> YOUR GOAL: Transcribe every line from the top down to the line with "rnd = random.uniform", both ends included, but not the pictures.

> DATA EXTRACT:
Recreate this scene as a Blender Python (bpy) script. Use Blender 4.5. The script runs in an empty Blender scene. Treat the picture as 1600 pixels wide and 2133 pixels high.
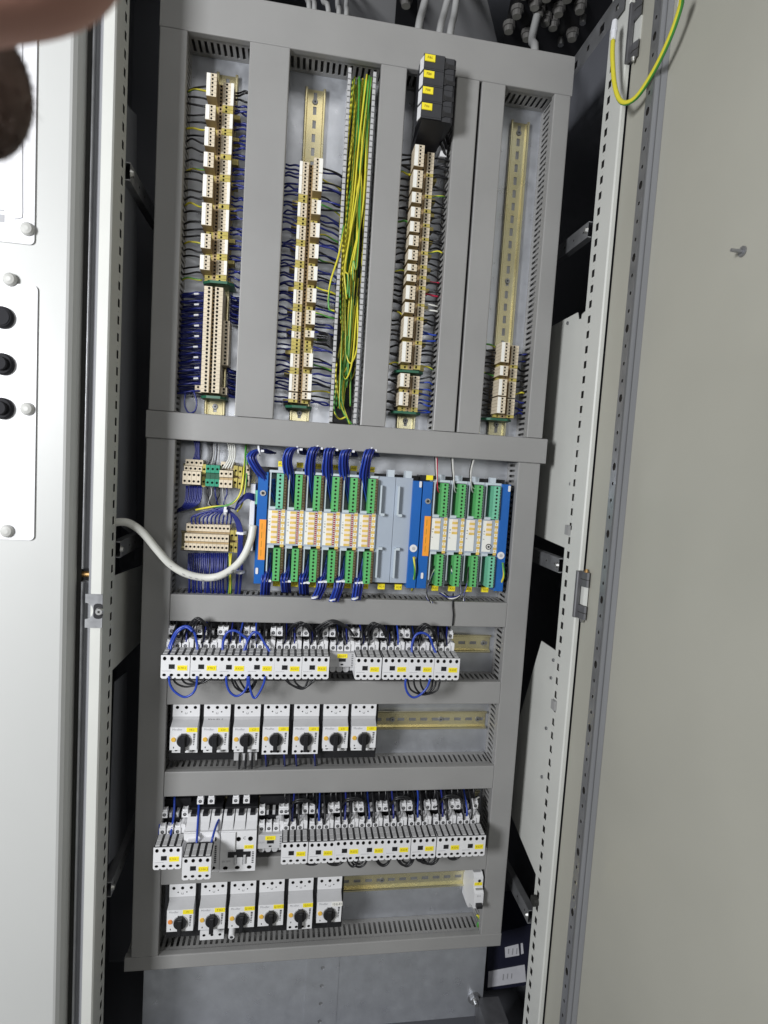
import bpy, math, random
from mathutils import Vector, Matrix
random.seed(11)
scene = bpy.context.scene
COL = scene.collection
rnd = random.uniform

# ------------------------------------------------------------------ camera
# solved from the straight edges of the wiring ducts; X runs along the mounting plate, Z up, Y into the cabinet
R = ((0.986462, -0.062449, -0.151633), (0.04934, 0.994833, -0.088727), (0.156391, 0.080044, 0.984447))
FPX, CX, CY, DIST = 1220.0, 800.0, 1066.5, 0.976
W3 = lambda r: Vector((r[0], r[2], -r[1]))
cam_d = bpy.data.cameras.new('camera'); cam = bpy.data.objects.new('camera', cam_d); COL.objects.link(cam)
cr, cu, cb = W3(R[0]), -W3(R[1]), -W3(R[2])
cam.matrix_world = Matrix(((cr.x, cu.x, cb.x, 0), (cr.y, cu.y, cb.y, -DIST), (cr.z, cu.z, cb.z, 0), (0, 0, 0, 1)))
cam_d.sensor_fit = 'VERTICAL'; cam_d.sensor_height = 36.0; cam_d.sensor_width = 27.0
cam_d.lens = 36.0 * FPX / 2133.0
cam_d.clip_start = 0.01; cam_d.clip_end = 50
cam_d.dof.use_dof = True; cam_d.dof.focus_distance = 1.02; cam_d.dof.aperture_fstop = 8.6
scene.camera = cam

# ------------------------------------------------------------------ light: a dim hall, one big soft lamp field up front
world = bpy.data.worlds.new('World'); scene.world = world; world.use_nodes = True
bg = world.node_tree.nodes['Background']; bg.inputs[0].default_value = (0.80, 0.86, 1.0, 1); bg.inputs[1].default_value = 0.03

def lamp(name, loc, target, size, size_y, power, color):
    l = bpy.data.lights.new(name, 'AREA'); l.shape = 'RECTANGLE'; l.size = size; l.size_y = size_y
    l.energy = power; l.color = color
    o = bpy.data.objects.new(name, l); COL.objects.link(o); o.location = loc
    o.rotation_euler = (Vector(target) - Vector(loc)).to_track_quat('-Z', 'Y').to_euler()
    return o
lamp('window_light', (-1.36, -1.62, 0.28), (-1.05, 0.0, 0.15), 0.52, 0.6, 58, (0.97, 0.985, 1.0))
lamp('ceiling_light', (0.2, -1.35, 1.6), (0.05, 0.0, 0.2), 1.2, 0.6, 3.2, (1.0, 0.985, 0.95))
lamp('hall_light', (0.1, -3.1, 0.62), (0.1, 0.0, 0.1), 1.7, 0.8, 9.5, (1.0, 1.0, 0.98))

scene.view_settings.view_transform = 'Standard'; scene.view_settings.look = 'None'
scene.view_settings.exposure = 0.10; scene.view_settings.gamma = 1.0
scene.view_settings.use_curve_mapping = False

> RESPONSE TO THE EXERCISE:
Recreate this scene as a Blender Python (bpy) script. Use Blender 4.5. The script runs in an empty Blender scene. Treat the picture as 1600 pixels wide and 2133 pixels high.
import bpy, math, random
from mathutils import Vector, Matrix
random.seed(11)
scene = bpy.context.scene
COL = scene.collection
rnd = random.uniform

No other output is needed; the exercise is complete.